As the open interest in SK hynix single-stock futures approaches 40 trillion won, concerns are growing that share-price volatility could widen ahead. With futures positions surging after the recent listings of single-stock leveraged exchange-traded funds (ETFs) on Samsung Electronics and SK hynix, worries are mounting that the derivatives flows that lifted prices in a rising market could become a bomb that amplifies selling pressure in a downturn.
◇SK hynix open interest nears 40 trillion won… five times the size of KOSDAQ150 futures
According to the Korea Exchange (KRX) on the 4th, SK hynix single-stock futures open interest totaled 1,687,964 contracts as of the 2nd. Reflecting the multiplier (10 shares), the open interest size stands at about 39.8 trillion won.
Open interest refers to the number of futures contracts that have not yet been closed. It indicates the size of positions investors hold to bet on future price rises or falls. Typically, along with contract counts, the market's actual size is gauged by converting them into amounts as open interest size.

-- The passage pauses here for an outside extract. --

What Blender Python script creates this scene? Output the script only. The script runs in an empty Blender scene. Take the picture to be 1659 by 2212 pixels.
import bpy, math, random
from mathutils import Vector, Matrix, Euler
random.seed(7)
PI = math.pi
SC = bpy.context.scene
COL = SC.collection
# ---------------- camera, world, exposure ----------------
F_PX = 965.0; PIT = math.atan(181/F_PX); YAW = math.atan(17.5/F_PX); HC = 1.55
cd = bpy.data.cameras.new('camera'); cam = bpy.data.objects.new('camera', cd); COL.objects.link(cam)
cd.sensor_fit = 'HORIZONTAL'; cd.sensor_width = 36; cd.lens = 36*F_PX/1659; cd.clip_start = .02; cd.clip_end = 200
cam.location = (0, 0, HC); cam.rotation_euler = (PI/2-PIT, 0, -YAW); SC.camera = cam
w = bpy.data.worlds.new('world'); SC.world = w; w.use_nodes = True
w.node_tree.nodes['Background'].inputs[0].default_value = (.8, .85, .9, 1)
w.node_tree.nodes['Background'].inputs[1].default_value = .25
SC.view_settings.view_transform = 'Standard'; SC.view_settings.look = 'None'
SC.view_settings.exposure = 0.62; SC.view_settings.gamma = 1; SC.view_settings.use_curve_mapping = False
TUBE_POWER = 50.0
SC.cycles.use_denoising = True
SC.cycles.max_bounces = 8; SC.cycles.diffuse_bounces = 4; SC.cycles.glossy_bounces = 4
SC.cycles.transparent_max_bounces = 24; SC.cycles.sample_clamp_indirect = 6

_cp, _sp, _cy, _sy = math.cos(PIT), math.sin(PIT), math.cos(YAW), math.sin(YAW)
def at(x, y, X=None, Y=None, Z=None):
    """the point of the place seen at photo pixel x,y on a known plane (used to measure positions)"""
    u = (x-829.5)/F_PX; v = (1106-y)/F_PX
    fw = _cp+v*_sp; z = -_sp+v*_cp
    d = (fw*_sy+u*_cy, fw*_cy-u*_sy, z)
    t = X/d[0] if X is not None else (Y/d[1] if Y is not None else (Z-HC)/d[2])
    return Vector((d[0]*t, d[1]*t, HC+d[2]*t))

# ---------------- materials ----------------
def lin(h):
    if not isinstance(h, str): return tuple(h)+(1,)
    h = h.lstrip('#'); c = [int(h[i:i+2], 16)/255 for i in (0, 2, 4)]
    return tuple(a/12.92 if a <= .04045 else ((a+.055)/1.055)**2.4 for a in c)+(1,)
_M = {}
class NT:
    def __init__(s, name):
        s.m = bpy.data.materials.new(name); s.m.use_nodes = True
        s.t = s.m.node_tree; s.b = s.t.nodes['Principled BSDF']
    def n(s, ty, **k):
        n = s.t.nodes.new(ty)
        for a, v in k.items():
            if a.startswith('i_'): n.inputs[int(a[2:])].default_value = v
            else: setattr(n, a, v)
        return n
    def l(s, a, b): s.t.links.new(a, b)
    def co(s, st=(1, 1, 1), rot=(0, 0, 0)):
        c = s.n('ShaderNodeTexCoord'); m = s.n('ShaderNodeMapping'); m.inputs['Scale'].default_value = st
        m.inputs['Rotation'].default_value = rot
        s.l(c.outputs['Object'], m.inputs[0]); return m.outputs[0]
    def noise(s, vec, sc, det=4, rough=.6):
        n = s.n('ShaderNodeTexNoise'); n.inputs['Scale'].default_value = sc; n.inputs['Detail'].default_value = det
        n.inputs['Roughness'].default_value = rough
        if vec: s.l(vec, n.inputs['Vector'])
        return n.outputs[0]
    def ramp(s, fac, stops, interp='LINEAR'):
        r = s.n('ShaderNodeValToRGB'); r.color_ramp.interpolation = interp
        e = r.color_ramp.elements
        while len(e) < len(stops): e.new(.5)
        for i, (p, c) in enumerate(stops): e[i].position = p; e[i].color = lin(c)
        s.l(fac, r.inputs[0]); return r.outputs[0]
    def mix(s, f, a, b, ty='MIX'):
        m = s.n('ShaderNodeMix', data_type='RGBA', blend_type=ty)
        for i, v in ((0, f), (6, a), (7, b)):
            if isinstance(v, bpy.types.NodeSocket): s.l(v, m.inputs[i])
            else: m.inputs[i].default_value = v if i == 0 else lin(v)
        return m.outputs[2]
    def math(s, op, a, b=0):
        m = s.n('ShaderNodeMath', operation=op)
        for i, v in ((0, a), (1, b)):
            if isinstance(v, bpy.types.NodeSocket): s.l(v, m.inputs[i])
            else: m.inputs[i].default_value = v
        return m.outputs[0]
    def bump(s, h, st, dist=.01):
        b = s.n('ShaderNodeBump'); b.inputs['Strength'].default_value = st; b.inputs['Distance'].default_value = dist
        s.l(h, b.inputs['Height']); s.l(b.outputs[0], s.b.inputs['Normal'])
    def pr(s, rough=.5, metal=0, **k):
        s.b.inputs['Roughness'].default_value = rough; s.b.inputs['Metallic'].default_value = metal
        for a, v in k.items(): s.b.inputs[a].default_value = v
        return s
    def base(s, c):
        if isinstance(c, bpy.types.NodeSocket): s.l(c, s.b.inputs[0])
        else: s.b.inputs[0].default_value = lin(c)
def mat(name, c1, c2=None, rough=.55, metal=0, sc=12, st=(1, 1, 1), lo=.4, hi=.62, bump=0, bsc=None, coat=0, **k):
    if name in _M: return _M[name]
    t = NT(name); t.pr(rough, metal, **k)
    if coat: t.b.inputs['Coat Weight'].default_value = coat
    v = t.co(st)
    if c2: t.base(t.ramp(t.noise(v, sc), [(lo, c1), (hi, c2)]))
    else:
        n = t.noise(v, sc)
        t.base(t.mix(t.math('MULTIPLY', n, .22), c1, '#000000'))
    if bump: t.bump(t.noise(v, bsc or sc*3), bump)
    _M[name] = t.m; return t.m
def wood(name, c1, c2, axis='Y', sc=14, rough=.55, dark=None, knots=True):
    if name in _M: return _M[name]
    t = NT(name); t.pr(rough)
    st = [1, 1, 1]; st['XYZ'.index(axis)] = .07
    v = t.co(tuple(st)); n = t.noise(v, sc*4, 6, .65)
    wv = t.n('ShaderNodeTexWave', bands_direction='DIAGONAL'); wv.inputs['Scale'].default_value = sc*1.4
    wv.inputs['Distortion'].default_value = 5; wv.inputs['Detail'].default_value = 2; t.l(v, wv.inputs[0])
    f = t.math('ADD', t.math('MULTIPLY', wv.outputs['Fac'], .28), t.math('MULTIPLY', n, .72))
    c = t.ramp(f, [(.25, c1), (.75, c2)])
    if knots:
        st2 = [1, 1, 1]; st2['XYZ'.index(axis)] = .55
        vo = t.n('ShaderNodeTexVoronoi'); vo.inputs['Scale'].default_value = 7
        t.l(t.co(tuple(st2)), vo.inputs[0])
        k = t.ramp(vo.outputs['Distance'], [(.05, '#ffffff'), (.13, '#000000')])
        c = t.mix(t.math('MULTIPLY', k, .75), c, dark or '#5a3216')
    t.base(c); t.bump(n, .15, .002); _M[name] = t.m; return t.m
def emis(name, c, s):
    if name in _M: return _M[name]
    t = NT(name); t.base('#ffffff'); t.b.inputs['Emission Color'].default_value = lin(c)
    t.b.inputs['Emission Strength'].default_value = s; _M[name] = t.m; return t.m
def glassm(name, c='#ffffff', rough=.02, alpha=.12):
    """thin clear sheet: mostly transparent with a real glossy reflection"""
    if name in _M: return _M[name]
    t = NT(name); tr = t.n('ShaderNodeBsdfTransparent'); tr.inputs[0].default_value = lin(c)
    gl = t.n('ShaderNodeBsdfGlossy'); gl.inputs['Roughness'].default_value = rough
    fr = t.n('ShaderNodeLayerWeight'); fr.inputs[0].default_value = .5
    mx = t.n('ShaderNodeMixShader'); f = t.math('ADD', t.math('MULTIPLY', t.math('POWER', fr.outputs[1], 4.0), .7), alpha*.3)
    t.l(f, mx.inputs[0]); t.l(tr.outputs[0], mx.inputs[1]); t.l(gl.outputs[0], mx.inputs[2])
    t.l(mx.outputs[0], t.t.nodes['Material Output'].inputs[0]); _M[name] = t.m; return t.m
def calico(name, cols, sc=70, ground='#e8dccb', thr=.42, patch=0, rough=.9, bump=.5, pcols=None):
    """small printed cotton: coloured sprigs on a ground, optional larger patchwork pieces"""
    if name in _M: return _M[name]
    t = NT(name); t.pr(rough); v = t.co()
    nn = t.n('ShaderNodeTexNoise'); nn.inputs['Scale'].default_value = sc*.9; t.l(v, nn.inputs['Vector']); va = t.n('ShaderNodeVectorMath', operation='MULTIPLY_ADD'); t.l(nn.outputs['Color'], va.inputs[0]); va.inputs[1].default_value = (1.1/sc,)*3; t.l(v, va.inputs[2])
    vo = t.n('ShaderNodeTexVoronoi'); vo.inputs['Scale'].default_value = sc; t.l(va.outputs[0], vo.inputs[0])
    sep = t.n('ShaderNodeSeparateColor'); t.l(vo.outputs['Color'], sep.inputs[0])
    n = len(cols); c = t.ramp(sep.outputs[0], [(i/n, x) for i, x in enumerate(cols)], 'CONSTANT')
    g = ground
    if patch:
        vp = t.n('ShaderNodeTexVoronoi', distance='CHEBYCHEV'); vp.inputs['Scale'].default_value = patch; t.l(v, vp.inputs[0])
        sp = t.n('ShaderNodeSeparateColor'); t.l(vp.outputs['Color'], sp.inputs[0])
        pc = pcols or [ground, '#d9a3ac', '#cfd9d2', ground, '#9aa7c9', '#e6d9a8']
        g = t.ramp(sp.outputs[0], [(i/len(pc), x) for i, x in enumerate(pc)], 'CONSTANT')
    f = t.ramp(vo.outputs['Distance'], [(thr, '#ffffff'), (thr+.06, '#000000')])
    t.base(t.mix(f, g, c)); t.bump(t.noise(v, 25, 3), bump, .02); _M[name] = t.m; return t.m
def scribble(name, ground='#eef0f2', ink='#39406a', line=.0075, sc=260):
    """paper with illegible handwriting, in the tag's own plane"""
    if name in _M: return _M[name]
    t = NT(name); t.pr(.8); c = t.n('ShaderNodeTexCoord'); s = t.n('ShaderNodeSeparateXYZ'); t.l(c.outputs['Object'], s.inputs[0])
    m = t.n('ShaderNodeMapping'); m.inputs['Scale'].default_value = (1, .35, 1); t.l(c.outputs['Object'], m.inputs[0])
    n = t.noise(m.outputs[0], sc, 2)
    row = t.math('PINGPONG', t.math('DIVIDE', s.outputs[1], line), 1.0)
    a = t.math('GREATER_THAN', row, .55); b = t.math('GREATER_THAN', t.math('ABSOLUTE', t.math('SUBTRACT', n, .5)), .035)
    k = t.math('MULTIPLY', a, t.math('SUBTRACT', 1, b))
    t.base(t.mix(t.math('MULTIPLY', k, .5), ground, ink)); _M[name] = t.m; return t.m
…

In particular, the recent pace of increase is steep. The open interest size of SK hynix single-stock futures was about 21 trillion won on the 20th of last month, but it jumped to about 34 trillion won on the 27th, when single-stock leveraged ETFs on Samsung Electronics and SK hynix were listed. Funds have continued to flow in since, surging to 39.84 trillion won as of the 2nd.
The scale itself is unusual. The current open interest size of SK hynix single-stock futures exceeds the entire size of KOSDAQ150 futures (about 7 trillion won) by five times. It is also approaching the size of KOSPI200 futures (about 65 trillion won). The heft of a derivative based on a single stock as the underlying asset has swollen to a level comparable to index futures that represent the entire KOSPI.
Brokerages see the recent boom in single-stock leveraged ETFs as the main driver behind the expansion of the futures market. Single-stock leveraged ETFs use cash equities, single-stock futures, and swaps to track twice the underlying's daily return. When investor funds flow in, liquidity providers (LPs) engage in hedging, such as buying futures to meet target returns.
On the first day of listing, the trading value of 18 single-stock leveraged and inverse exchange-traded products (ETPs) reached 9.8 trillion won. At that time, individual investors were net buyers of 1.2 trillion won in SK hynix leveraged products and 530 billion won in Samsung Electronics leveraged products.
The increased demand for futures in this process is assessed to have influenced the recent share-price rise. When LPs' futures buying pushes futures prices above cash prices, securities firms conduct arbitrage by buying cash equities and selling futures. As a result, individual leveraged funds flowing into the derivatives market created a unique flow structure in which they passed through asset managers and securities firms and then pushed up cash stocks again.
Kim Ji-hyun, an analyst at Daol Investment & Securities, said, "We judge that the concentration of individual funds at the start of listing led LP hedging demand to increase single-stock futures open interest," and noted, "The recent index gain appears to have been driven more by flows in derivatives such as futures than by inflows of cash buying."
◇Share prices lifted by derivatives flows… concern over a "domino" of liquidations if prices fall
In fact, cash-market flows are showing a trend opposite to the derivatives market. According to the Korea Exchange (KRX), during the five trading days after the listings of single-stock leveraged ETFs, foreigners were net sellers of 5.935 trillion won of Samsung Electronics cash shares and 5.46 trillion won of SK hynix cash shares. Even so, SK hynix single-stock futures open interest grew significantly over the same period. Investment demand is tilting toward the derivatives market rather than cash.
The simultaneous futures and options expiration on the 11th is also cited as a variable. Recently, as futures prices have been set higher than cash, arbitrage led mainly by financial investment has flowed in actively; however, if after expiration the arbitrage funds choose to realize profits rather than roll over positions, the accumulated cash-buying volume could be released into the market.
Because the futures positions piled up in the market have become so large, concerns are emerging that volatility could spiral if prices fall. Futures are a representative leveraged product that trades large amounts with small margin. If share prices plunge, forced selling and compulsory liquidations from investors unable to post additional margin could be released in succession, creating a so-called "domino effect."
A derivatives analyst at a securities firm said, "A large open interest means that many positions have accumulated in the market," and added, "In a situation where investment demand is concentrated in a specific stock like SK hynix, it amplifies flows on the way up, but conversely can be a factor that increases volatility on the way down."